* [Entries with scene source code]:
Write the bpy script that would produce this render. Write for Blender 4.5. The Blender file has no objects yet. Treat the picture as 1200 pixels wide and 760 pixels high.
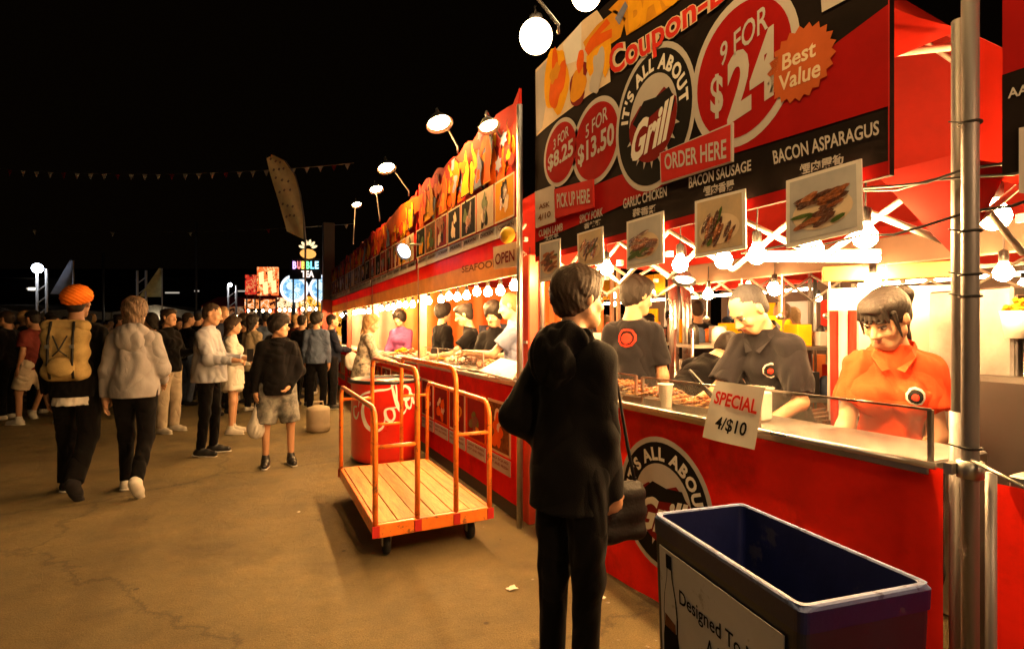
import bpy, math, random
import numpy as np
from mathutils import Vector, Matrix, Euler
random.seed(7)
S = bpy.context.scene
COL = S.collection
# ------------------------------------------------------------------ camera, world, exposure
TH = math.radians(25.93)
ST, CT = math.sin(TH), math.cos(TH)
H = 1.45
FOC = 617.0
cam = bpy.data.objects.new('camera', bpy.data.cameras.new('camera'))
COL.objects.link(cam)
cam.location = (0, 0, H)
cam.rotation_euler = (math.radians(90), 0, -TH)
cam.data.sensor_width = 36
cam.data.lens = 36 * FOC / 1200
cam.data.shift_y = 5 / 1200
cam.data.clip_start = 0.05
cam.data.clip_end = 900
S.camera = cam
W = bpy.data.worlds.new('World'); S.world = W; W.use_nodes = True
bgn = W.node_tree.nodes['Background']
bgn.inputs[0].default_value = (0.55, 0.30, 0.14, 1)
bgn.inputs[1].default_value = 0.0018
S.view_settings.view_transform = 'Standard'
S.view_settings.look = 'None'
S.view_settings.exposure = 0.5
S.cycles.use_denoising = True
S.cycles.max_bounces = 6
S.cycles.sample_clamp_indirect = 4

# ------------------------------------------------------------------ coordinates
def G(px, py, z=0.0):                       # point at height z seen at photo pixel
    d = FOC * (H - z) / (py - 385.0); r = (px - 600) / FOC * d
    return Vector((r * CT + d * ST, -r * ST + d * CT, z))
def D(px, py, d):                           # point at given depth
    r = (px - 600) / FOC * d
    return Vector((r * CT + d * ST, -r * ST + d * CT, H - (py - 385) * d / FOC))
def wallY(a, px):
    r = (px - 600) / FOC
    return a * (CT - r * ST) / (ST + r * CT)
def wallP(a, px, py):
    y = wallY(a, px); d = a * ST + y * CT
    return Vector((a, y, H - (py - 385) * d / FOC))
RV = Vector((CT, -ST, 0)); FV = Vector((ST, CT, 0))

# ------------------------------------------------------------------ materials
MATS = {}
def mat(name, col, rough=0.6, metal=0.0, var=0.12, scale=6.0, bump=0.0, bscale=60.0, trans=0.0, emit=0.0,
        ecol=None, alpha=None, sheen=0.0, coat=0.0, dark=None, stretch=None, wear=None):
    if name in MATS: return MATS[name]
    m = bpy.data.materials.new(name); m.use_nodes = True
    nt = m.node_tree; n = nt.nodes; l = nt.links
    p = n['Principled BSDF']
    tc = n.new('ShaderNodeTexCoord')
    mp = n.new('ShaderNodeMapping'); l.new(tc.outputs['Object'], mp.inputs[0])
    if stretch: mp.inputs['Scale'].default_value = stretch
    nz = n.new('ShaderNodeTexNoise'); nz.inputs['Scale'].default_value = scale; nz.inputs['Detail'].default_value = 6
    nz.inputs['Roughness'].default_value = 0.65
    l.new(mp.outputs[0], nz.inputs['Vector'])
    cr = n.new('ShaderNodeValToRGB')
    c = Vector(col[:3])
    lo = Vector(dark[:3]) if dark else c * (1 - var)
    hi = c * (1 + var) if not dark else c
    cr.color_ramp.elements[0].position = 0.32; cr.color_ramp.elements[1].position = 0.68
    cr.color_ramp.elements[0].color = (*lo, 1); cr.color_ramp.elements[1].color = (*[min(1, x) for x in hi], 1)
    l.new(nz.outputs[0], cr.inputs[0]); l.new(cr.outputs[0], p.inputs['Base Color'])
    if wear:
        wc, ws, w0, w1, wa = wear
        wn = n.new('ShaderNodeTexNoise'); wn.inputs['Scale'].default_value = ws; wn.inputs['Detail'].default_value = 9; wn.inputs['Roughness'].default_value = .72
        l.new(mp.outputs[0], wn.inputs['Vector'])
        wr2 = n.new('ShaderNodeMapRange'); wr2.inputs[1].default_value = w0; wr2.inputs[2].default_value = w1; wr2.inputs[4].default_value = wa; l.new(wn.outputs[0], wr2.inputs[0])
        wm = n.new('ShaderNodeMix'); wm.data_type = 'RGBA'; l.new(wr2.outputs[0], wm.inputs[0]); l.new(cr.outputs[0], wm.inputs[6]); wm.inputs[7].default_value = (*wc, 1)
        l.new(wm.outputs[2], p.inputs['Base Color']); cr = wm; cr_out = wm.outputs[2]
    else: cr_out = cr.outputs[0]
    rr = n.new('ShaderNodeMapRange'); rr.inputs[3].default_value = max(0.02, rough - 0.1); rr.inputs[4].default_value = min(1, rough + 0.12)
    l.new(nz.outputs[0], rr.inputs[0]); l.new(rr.outputs[0], p.inputs['Roughness'])
    p.inputs['Metallic'].default_value = metal
    p.inputs['Specular IOR Level'].default_value = (.07 if rough > .78 else .3 if rough > .52 or 'hair' in name else .5)
    if sheen: p.inputs['Sheen Weight'].default_value = sheen
    if coat: p.inputs['Coat Weight'].default_value = coat; p.inputs['Coat Roughness'].default_value = 0.15
    if bump:
        n2 = n.new('ShaderNodeTexNoise'); n2.inputs['Scale'].default_value = bscale; n2.inputs['Detail'].default_value = 4
        l.new(mp.outputs[0], n2.inputs['Vector'])
        b = n.new('ShaderNodeBump'); b.inputs['Strength'].default_value = bump; b.inputs['Distance'].default_value = 0.01
        l.new(n2.outputs[0], b.inputs['Height']); l.new(b.outputs[0], p.inputs['Normal'])
        if any(q in name for q in ('cotton', 'denim', 'fleece', 'shirt', 'camo', 'floral')):
            n3 = n.new('ShaderNodeTexNoise'); n3.inputs['Scale'].default_value = 4.6; n3.inputs['Detail'].default_value = 1.2; n3.inputs['Distortion'].default_value = .5
            l.new(tc.outputs['Object'], n3.inputs['Vector'])
            m1_ = n.new('ShaderNodeMath'); m1_.operation = 'SUBTRACT'; m1_.inputs[1].default_value = .5; l.new(n3.outputs[0], m1_.inputs[0])
            m2_ = n.new('ShaderNodeMath'); m2_.operation = 'ABSOLUTE'; l.new(m1_.outputs[0], m2_.inputs[0])
            b2 = n.new('ShaderNodeBump'); b2.inputs['Strength'].default_value = .75; b2.inputs['Distance'].default_value = .09
            l.new(m2_.outputs[0], b2.inputs['Height']); l.new(b2.outputs[0], b.inputs['Normal'])
    if emit:
        p.inputs['Emission Color'].default_value = (*(ecol or col)[:3], 1); p.inputs['Emission Strength'].default_value = emit
    if trans:
        o = n['Material Output']; mx = n.new('ShaderNodeMixShader'); tr = n.new('ShaderNodeBsdfTranslucent')
        l.new(cr_out, tr.inputs[0]); mx.inputs[0].default_value = trans
        l.new(p.outputs[0], mx.inputs[1]); l.new(tr.outputs[0], mx.inputs[2]); l.new(mx.outputs[0], o.inputs[0])
    MATS[name] = m
    return m
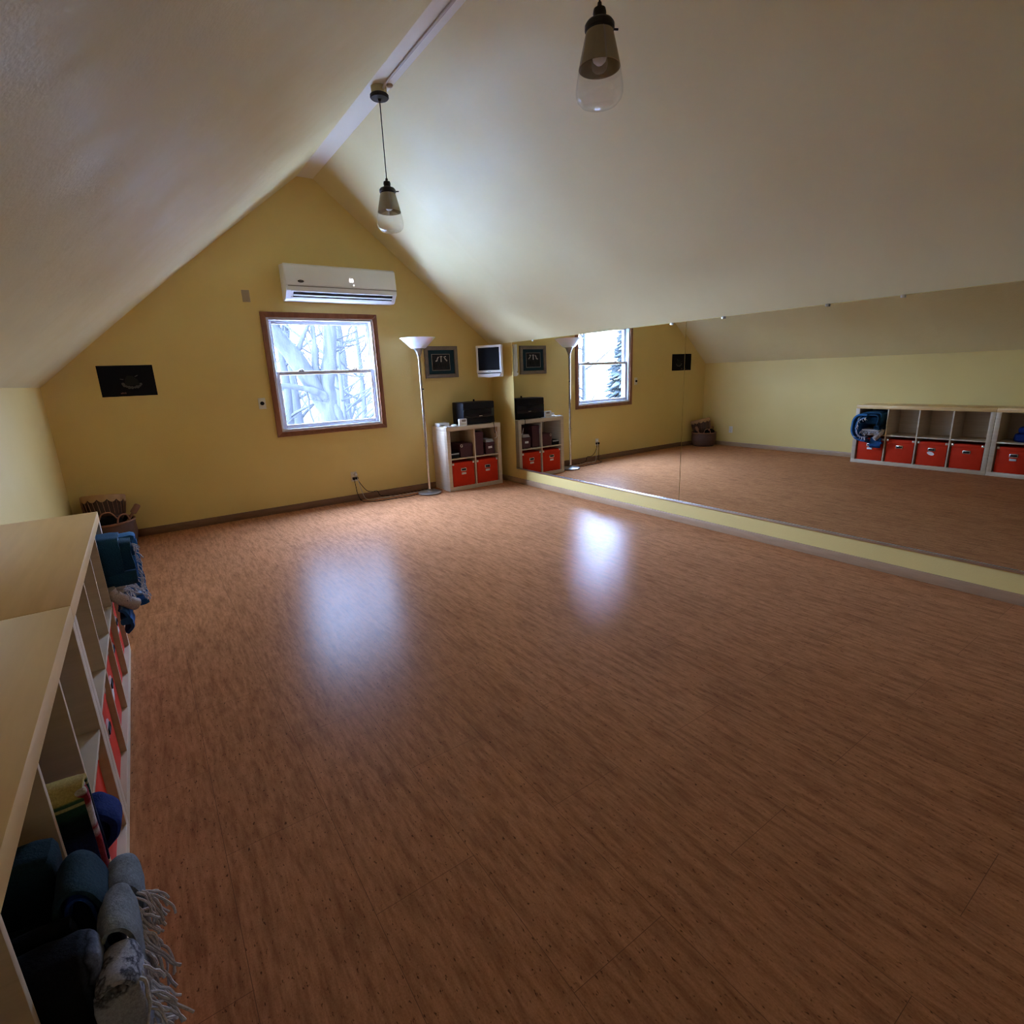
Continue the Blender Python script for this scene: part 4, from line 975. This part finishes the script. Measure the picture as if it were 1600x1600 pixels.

* [TASK TO CARRY OUT]:
Your copy should match the entries exactly, minus the pictures.

* [EXERCISE RESULT]:
Write the bpy script that would produce this render. Write for Blender 4.5. The Blender file has no objects yet. Treat the picture as 1200 pixels wide and 760 pixels high.
import bpy, math, random
import numpy as np
from mathutils import Vector, Matrix, Euler
random.seed(7)
S = bpy.context.scene
COL = S.collection
# ------------------------------------------------------------------ camera, world, exposure
TH = math.radians(25.93)
ST, CT = math.sin(TH), math.cos(TH)
H = 1.45
FOC = 617.0
cam = bpy.data.objects.new('camera', bpy.data.cameras.new('camera'))
COL.objects.link(cam)
cam.location = (0, 0, H)
cam.rotation_euler = (math.radians(90), 0, -TH)
cam.data.sensor_width = 36
cam.data.lens = 36 * FOC / 1200
cam.data.shift_y = 5 / 1200
cam.data.clip_start = 0.05
cam.data.clip_end = 900
S.camera = cam
W = bpy.data.worlds.new('World'); S.world = W; W.use_nodes = True
bgn = W.node_tree.nodes['Background']
bgn.inputs[0].default_value = (0.55, 0.30, 0.14, 1)
bgn.inputs[1].default_value = 0.0018
S.view_settings.view_transform = 'Standard'
S.view_settings.look = 'None'
S.view_settings.exposure = 0.5
S.cycles.use_denoising = True
S.cycles.max_bounces = 6
S.cycles.sample_clamp_indirect = 4

# ------------------------------------------------------------------ coordinates
def G(px, py, z=0.0):                       # point at height z seen at photo pixel
    d = FOC * (H - z) / (py - 385.0); r = (px - 600) / FOC * d
    return Vector((r * CT + d * ST, -r * ST + d * CT, z))
def D(px, py, d):                           # point at given depth
    r = (px - 600) / FOC * d
    return Vector((r * CT + d * ST, -r * ST + d * CT, H - (py - 385) * d / FOC))
def wallY(a, px):
    r = (px - 600) / FOC
    return a * (CT - r * ST) / (ST + r * CT)
def wallP(a, px, py):
    y = wallY(a, px); d = a * ST + y * CT
    return Vector((a, y, H - (py - 385) * d / FOC))
RV = Vector((CT, -ST, 0)); FV = Vector((ST, CT, 0))

# ------------------------------------------------------------------ materials
MATS = {}
def mat(name, col, rough=0.6, metal=0.0, var=0.12, scale=6.0, bump=0.0, bscale=60.0, trans=0.0, emit=0.0,
        ecol=None, alpha=None, sheen=0.0, coat=0.0, dark=None, stretch=None, wear=None):
    if name in MATS: return MATS[name]
    m = bpy.data.materials.new(name); m.use_nodes = True
    nt = m.node_tree; n = nt.nodes; l = nt.links
    p = n['Principled BSDF']
    tc = n.new('ShaderNodeTexCoord')
    mp = n.new('ShaderNodeMapping'); l.new(tc.outputs['Object'], mp.inputs[0])
    if stretch: mp.inputs['Scale'].default_value = stretch
    nz = n.new('ShaderNodeTexNoise'); nz.inputs['Scale'].default_value = scale; nz.inputs['Detail'].default_value = 6
    nz.inputs['Roughness'].default_value = 0.65
    l.new(mp.outputs[0], nz.inputs['Vector'])
    cr = n.new('ShaderNodeValToRGB')
    c = Vector(col[:3])
    lo = Vector(dark[:3]) if dark else c * (1 - var)
    hi = c * (1 + var) if not dark else c
    cr.color_ramp.elements[0].position = 0.32; cr.color_ramp.elements[1].position = 0.68
    cr.color_ramp.elements[0].color = (*lo, 1); cr.color_ramp.elements[1].color = (*[min(1, x) for x in hi], 1)
    l.new(nz.outputs[0], cr.inputs[0]); l.new(cr.outputs[0], p.inputs['Base Color'])
    if wear:
        wc, ws, w0, w1, wa = wear
        wn = n.new('ShaderNodeTexNoise'); wn.inputs['Scale'].default_value = ws; wn.inputs['Detail'].default_value = 9; wn.inputs['Roughness'].default_value = .72
        l.new(mp.outputs[0], wn.inputs['Vector'])
        wr2 = n.new('ShaderNodeMapRange'); wr2.inputs[1].default_value = w0; wr2.inputs[2].default_value = w1; wr2.inputs[4].default_value = wa; l.new(wn.outputs[0], wr2.inputs[0])
        wm = n.new('ShaderNodeMix'); wm.data_type = 'RGBA'; l.new(wr2.outputs[0], wm.inputs[0]); l.new(cr.outputs[0], wm.inputs[6]); wm.inputs[7].default_value = (*wc, 1)
        l.new(wm.outputs[2], p.inputs['Base Color']); cr = wm; cr_out = wm.outputs[2]
    else: cr_out = cr.outputs[0]
    rr = n.new('ShaderNodeMapRange'); rr.inputs[3].default_value = max(0.02, rough - 0.1); rr.inputs[4].default_value = min(1, rough + 0.12)
    l.new(nz.outputs[0], rr.inputs[0]); l.new(rr.outputs[0], p.inputs['Roughness'])
    p.inputs['Metallic'].default_value = metal
    p.inputs['Specular IOR Level'].default_value = (.07 if rough > .78 else .3 if rough > .52 or 'hair' in name else .5)
    if sheen: p.inputs['Sheen Weight'].default_value = sheen
    if coat: p.inputs['Coat Weight'].default_value = coat; p.inputs['Coat Roughness'].default_value = 0.15
    if bump:
        n2 = n.new('ShaderNodeTexNoise'); n2.inputs['Scale'].default_value = bscale; n2.inputs['Detail'].default_value = 4
        l.new(mp.outputs[0], n2.inputs['Vector'])
        b = n.new('ShaderNodeBump'); b.inputs['Strength'].default_value = bump; b.inputs['Distance'].default_value = 0.01
        l.new(n2.outputs[0], b.inputs['Height']); l.new(b.outputs[0], p.inputs['Normal'])
        if any(q in name for q in ('cotton', 'denim', 'fleece', 'shirt', 'camo', 'floral')):
            n3 = n.new('ShaderNodeTexNoise'); n3.inputs['Scale'].default_value = 4.6; n3.inputs['Detail'].default_value = 1.2; n3.inputs['Distortion'].default_value = .5
            l.new(tc.outputs['Object'], n3.inputs['Vector'])
            m1_ = n.new('ShaderNodeMath'); m1_.operation = 'SUBTRACT'; m1_.inputs[1].default_value = .5; l.new(n3.outputs[0], m1_.inputs[0])
            m2_ = n.new('ShaderNodeMath'); m2_.operation = 'ABSOLUTE'; l.new(m1_.outputs[0], m2_.inputs[0])
            b2 = n.new('ShaderNodeBump'); b2.inputs['Strength'].default_value = .75; b2.inputs['Distance'].default_value = .09
            l.new(m2_.outputs[0], b2.inputs['Height']); l.new(b2.outputs[0], b.inputs['Normal'])
    if emit:
        p.inputs['Emission Color'].default_value = (*(ecol or col)[:3], 1); p.inputs['Emission Strength'].default_value = emit
    if trans:
        o = n['Material Output']; mx = n.new('ShaderNodeMixShader'); tr = n.new('ShaderNodeBsdfTranslucent')
        l.new(cr_out, tr.inputs[0]); mx.inputs[0].default_value = trans
        l.new(p.outputs[0], mx.inputs[1]); l.new(tr.outputs[0], mx.inputs[2]); l.new(mx.outputs[0], o.inputs[0])
    MATS[name] = m
    return m
Continue the Blender Python script for this scene: part 4, from line 975. This part finishes the script. Measure the picture as if it were 1600x1600 pixels.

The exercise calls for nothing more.